Steven Kelly's second novel opens in considerable style. An unnamed man, clamped to a table, is surgically blinded - he watches without protesting as a syringe is inserted into each of his eyes, "greying" his vision, then turning it black. The scene then changes to a club in west London, where Charles Monk, the war artist of the title, is sitting in an armchair waiting for a blind man. The story centres on Monk's life-long involvement with a family of shady Swedish shipping magnates, the Janssens, and Kelly's narrative design continues to be innovative and confident throughout: each chapter begins with a catalogue entry describing one of Monk's paintings, written by a critic whose central role in the story gradually becomes clear. The book circles this opening moment in the 1990s, returning to the beginnings of the story in the Spanish Civil War, and ranging effortlessly through the intervening years.
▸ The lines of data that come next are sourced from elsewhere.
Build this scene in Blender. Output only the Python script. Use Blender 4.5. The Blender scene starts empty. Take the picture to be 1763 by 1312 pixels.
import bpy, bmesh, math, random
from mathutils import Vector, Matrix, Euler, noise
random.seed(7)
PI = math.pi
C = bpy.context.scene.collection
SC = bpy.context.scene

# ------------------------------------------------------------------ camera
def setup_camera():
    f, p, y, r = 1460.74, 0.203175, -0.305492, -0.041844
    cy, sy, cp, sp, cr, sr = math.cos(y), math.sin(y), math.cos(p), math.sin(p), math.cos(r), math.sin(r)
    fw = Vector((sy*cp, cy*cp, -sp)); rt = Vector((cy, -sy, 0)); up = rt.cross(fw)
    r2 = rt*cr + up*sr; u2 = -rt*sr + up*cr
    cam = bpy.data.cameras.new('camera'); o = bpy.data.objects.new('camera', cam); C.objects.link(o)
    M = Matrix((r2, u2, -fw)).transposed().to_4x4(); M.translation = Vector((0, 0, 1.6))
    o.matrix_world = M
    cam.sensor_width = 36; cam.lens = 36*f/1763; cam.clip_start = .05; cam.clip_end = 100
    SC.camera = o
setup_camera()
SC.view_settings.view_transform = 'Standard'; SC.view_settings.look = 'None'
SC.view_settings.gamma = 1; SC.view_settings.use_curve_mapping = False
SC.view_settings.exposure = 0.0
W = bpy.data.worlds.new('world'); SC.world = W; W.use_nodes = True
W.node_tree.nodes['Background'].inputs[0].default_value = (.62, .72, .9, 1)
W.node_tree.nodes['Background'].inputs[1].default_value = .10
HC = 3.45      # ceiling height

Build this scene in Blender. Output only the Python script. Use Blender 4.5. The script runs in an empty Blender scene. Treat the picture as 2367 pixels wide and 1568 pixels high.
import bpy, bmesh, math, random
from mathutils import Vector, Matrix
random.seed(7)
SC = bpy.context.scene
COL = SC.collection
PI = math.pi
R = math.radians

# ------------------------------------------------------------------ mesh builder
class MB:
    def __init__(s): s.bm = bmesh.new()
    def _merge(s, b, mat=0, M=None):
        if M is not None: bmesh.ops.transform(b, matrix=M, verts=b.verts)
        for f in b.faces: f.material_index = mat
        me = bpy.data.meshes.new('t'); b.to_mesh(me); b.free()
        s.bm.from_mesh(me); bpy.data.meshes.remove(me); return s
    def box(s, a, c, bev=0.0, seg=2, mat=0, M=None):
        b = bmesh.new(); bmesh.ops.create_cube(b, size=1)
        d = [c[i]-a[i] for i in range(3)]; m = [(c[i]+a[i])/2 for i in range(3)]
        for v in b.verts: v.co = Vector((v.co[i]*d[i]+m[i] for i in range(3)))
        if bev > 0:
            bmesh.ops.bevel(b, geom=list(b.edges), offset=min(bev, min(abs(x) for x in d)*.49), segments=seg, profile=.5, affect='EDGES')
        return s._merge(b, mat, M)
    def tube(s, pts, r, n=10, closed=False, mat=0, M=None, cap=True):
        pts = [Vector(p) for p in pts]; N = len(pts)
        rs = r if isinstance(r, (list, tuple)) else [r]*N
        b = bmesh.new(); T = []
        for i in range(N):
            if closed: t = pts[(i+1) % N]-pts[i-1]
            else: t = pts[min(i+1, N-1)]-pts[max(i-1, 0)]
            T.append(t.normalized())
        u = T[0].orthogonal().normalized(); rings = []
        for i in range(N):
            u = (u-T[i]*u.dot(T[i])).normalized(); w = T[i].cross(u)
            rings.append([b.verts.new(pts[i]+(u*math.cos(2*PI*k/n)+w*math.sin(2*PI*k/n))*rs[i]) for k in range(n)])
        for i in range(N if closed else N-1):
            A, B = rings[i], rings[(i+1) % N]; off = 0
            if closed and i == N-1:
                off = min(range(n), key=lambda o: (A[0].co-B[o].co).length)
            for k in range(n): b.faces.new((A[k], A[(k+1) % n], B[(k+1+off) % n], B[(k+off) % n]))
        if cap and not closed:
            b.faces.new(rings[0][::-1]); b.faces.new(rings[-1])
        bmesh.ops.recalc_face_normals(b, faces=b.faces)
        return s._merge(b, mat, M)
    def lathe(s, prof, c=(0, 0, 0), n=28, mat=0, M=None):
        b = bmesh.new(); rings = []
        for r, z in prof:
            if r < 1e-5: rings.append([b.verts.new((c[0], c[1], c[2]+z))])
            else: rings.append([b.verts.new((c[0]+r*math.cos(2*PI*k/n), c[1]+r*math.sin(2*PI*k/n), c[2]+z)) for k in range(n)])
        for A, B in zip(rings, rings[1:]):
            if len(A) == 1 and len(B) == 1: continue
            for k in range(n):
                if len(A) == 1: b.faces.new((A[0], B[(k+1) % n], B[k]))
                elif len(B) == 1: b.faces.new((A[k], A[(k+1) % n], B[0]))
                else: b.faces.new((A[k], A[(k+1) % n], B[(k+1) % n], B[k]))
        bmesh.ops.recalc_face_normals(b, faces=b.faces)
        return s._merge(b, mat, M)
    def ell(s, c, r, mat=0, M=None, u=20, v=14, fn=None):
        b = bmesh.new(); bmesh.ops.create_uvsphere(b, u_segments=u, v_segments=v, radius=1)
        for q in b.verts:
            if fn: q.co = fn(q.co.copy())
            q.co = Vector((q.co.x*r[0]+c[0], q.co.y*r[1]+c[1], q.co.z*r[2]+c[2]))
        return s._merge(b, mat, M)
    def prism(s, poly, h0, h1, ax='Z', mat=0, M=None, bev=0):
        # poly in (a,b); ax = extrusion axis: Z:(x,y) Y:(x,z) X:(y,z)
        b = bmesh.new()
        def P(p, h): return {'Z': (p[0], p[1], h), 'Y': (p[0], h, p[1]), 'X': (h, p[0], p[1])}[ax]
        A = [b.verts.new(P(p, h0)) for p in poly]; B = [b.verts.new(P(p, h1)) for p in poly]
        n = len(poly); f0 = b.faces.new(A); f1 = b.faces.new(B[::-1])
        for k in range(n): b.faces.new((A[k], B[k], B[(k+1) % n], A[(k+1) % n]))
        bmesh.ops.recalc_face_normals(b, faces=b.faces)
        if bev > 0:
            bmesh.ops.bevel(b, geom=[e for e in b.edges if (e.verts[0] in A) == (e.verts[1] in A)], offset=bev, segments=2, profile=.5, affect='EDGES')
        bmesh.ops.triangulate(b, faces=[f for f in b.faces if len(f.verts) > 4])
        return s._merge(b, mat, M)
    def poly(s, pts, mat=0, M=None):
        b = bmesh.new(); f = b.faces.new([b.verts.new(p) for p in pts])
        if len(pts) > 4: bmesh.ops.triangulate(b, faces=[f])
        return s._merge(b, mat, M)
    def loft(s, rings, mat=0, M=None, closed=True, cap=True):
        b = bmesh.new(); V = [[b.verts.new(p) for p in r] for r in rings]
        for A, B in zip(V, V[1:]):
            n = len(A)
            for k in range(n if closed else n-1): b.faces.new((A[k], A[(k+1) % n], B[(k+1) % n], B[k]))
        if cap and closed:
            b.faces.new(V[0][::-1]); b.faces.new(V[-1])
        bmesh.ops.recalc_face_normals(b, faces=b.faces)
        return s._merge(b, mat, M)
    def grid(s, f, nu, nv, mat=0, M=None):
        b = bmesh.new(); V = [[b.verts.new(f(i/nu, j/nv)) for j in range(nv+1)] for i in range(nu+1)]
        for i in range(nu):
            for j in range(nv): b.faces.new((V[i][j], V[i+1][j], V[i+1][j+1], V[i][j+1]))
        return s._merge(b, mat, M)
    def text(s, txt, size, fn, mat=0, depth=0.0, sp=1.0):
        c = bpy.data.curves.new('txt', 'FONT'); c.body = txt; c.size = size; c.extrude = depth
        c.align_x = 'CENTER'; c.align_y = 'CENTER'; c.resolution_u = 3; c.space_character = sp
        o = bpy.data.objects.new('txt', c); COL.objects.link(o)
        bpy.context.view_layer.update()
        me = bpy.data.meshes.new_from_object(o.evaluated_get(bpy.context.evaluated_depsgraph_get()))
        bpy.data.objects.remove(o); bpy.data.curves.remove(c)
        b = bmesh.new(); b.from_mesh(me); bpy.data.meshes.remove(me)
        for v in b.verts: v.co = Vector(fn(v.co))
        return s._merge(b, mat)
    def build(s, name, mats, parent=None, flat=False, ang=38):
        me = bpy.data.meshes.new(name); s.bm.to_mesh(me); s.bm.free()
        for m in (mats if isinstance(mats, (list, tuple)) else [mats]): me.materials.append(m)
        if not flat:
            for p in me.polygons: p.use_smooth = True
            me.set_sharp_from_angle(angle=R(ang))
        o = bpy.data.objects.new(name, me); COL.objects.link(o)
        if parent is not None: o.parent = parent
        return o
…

often reads like an upscale dynastic melodrama: a saga of big men, guns and dark secrets, with chic, slightly postmodern locations. (Kelly is fond of extravagant, Disneyfied artifice - much of the action takes place in a clapboard film-set village, high in the Sierra Nevada, built for an abortive nouvelle vague Spaghetti Western.) He writes with precision and grace, though he has a few irritating stylistic habits. The novel also reeks of Continental Sophistication - like his short story collection, Invisible Architecture, but without the ironic distance of the earlier work. Artists, poets and aesthetes roam the pages, discussing Sartre, Sacher-Masoch and Pauline Reage, and making gnomic utterances, often in French, to their empty rooms.

An unnecessary critical postscript spells out Kelly's artistic concerns: European modernism, and its classical and mythical models; war and violence; ritual and routine; the attempt to impose an artistic order on life. Unnecessary, because the novel hits the reader with its big themes on a very regular basis. Blindness and its mythical correlatives - Tiresias and Athene, the blind god Hod - crop up very frequently. And, with the exception of the unexpected, hallucinatory change of mode at the end, his use of the old mythic method is often strained. The proposed Spaghetti Western is clearly a pop version of The Waste Land; its director, sounding like George Lucas by way of Damon Runyon , explains that all our myths are broken right now: so "you gotta put them right back together again".

The semi-digested modernist inheritance would be less grating if the raw material was more promising. Curiously, despite Kelly's purported neo-modernism, the aesthetic battles that he and his characters are fighting are noticeably late-Victorian. It's all about the freedom of the artist from "arbitrary moral codes", the "creative genie", sensual pleasure: Wilde, Pater and Baudelaire (without the wit and style). The novel would have been more interesting if Kelly had actually engaged with the avant garde's extraordinary images of - and attitudes towards - war; if he'd raided Futurism or, say, Dix, Beckmann or Nevinson. As it is, the slightly tiresome intellectual apparatus tends to weigh down what is otherwise an accomplished, intriguing and entertaining novel.